Sospendiamo ogni giudizio di merito su quella delibera e proseguiamo nel racconto della vicenda. Nel sistema di autodichia sono previste istanze di giurisdizione, in forza di quanto dispone l’articolo 24 della Costituzione: «Tutti possono agire in giudizio per la tutela dei propri diritti e interessi legittimi. La difesa è diritto inviolabile in ogni stato e grado di procedimento». La Corte Costituzionale ha sempre girato al largo da un precisa definizione dei limiti della autodichia e se il livello di giurisdizione interna precluda il ricorso al giudice ordinario.
Ma questo problema nel caso Formigoni non si è posto. Il ricorso è stato presentato all’istanza di primo grado del Senato, la Commissione del contenzioso, composta da parlamentari e da personalità esterne. La Commissione, giudicando viziata di illegittimità la delibera, ha accolto il ricorso. Anche in questo passaggio ci asteniamo dal commentare le motivazioni. Il segretario generale del Senato ha presentato appello contro questa decisione al Consiglio di garanzia, l’organismo di secondo grado, il quale è stato oggetto di un violento attacco politico da una resipiscenza del giustizialismo grillino e dei suoi manutengoli nei media e nei quotidiani.
Fino a promuovere un dibattito specifico, in Aula, con la sceneggiata dei cartelli e la presentazione di tre risoluzioni (Pd-M5S-Leu; FI-Lega-FdI; Iv) tutte approvate. Queste risoluzioni presentavano un tratto comune: poiché la delibera Grasso era stata abolita (un’ammissione pesante) in seguito al giudizio di primo grado, si raccomandava l’adozione di una nuova disciplina in materia, più o meno forcaiola a seconda degli orientamenti delle diverse forze politiche.
È comunque un altro fatto oggettivo che – dando seguito e voce in un’Aula del Parlamento a un tentativo di manipolazione dell’opinione pubblica (no il vitalizio ai corrotti!) mentre il contenzioso era all’esame di un collegio giudicante – si sia determinata una pressione indebita sulla imparzialità di tale organo sottoposto alla minaccia di una gogna mediatica, indifferente e incurante delle norme di diritto e ad una accusa di connivenza con un sistema di corruttela. Arriviamo così all’ultimo fatto.

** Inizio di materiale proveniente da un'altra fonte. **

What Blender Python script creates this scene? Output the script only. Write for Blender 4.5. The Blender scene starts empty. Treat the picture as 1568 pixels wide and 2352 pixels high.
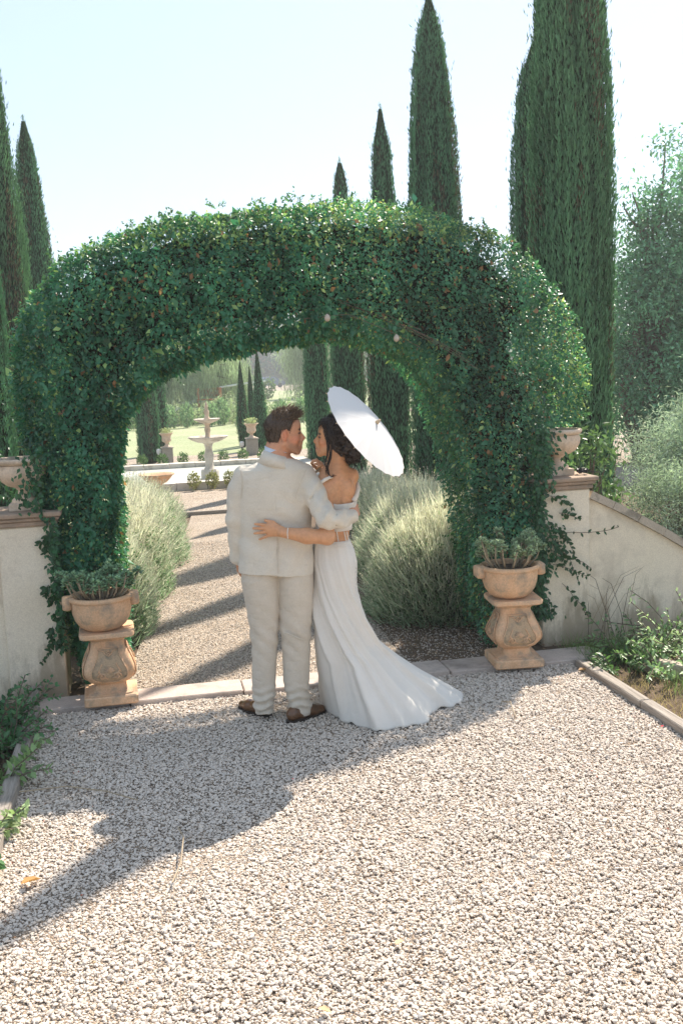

Sul piano giuridico assume molta importanza la natura del trattamento: si tratta di un vitalizio o di una simil-pensione? Ha un profilo di erogazione octroyée oppure di natura previdenziale?
A prescindere da una giurisprudenza consolidata che ha equiparato il vitalizio a una prestazione di carattere previdenziale, non ha fatto una bella figura Pietro Grasso, ex magistrato, già seconda carica dello Stato, il quale – invece di scusarsi per aver promosso e sostenuto quella delibera poi giudicata illegittima – è intervento in Aula per negare la trasformazione in senso previdenziale del cosiddetto vitalizio, nonostante sia stata recepita anche al Senato, nel 2018, la delibera Fico che introduceva in modo arbitrario e retroattivo – tramite un ricalcolo su parametri inventati – criteri nettamente previdenziali nei vitalizi degli ex parlamentari.
Quanto a Roberto Formigoni la sua colpa è una sola: aver sottoposto il suo caso a un organo giurisdizionale, come era suo diritto.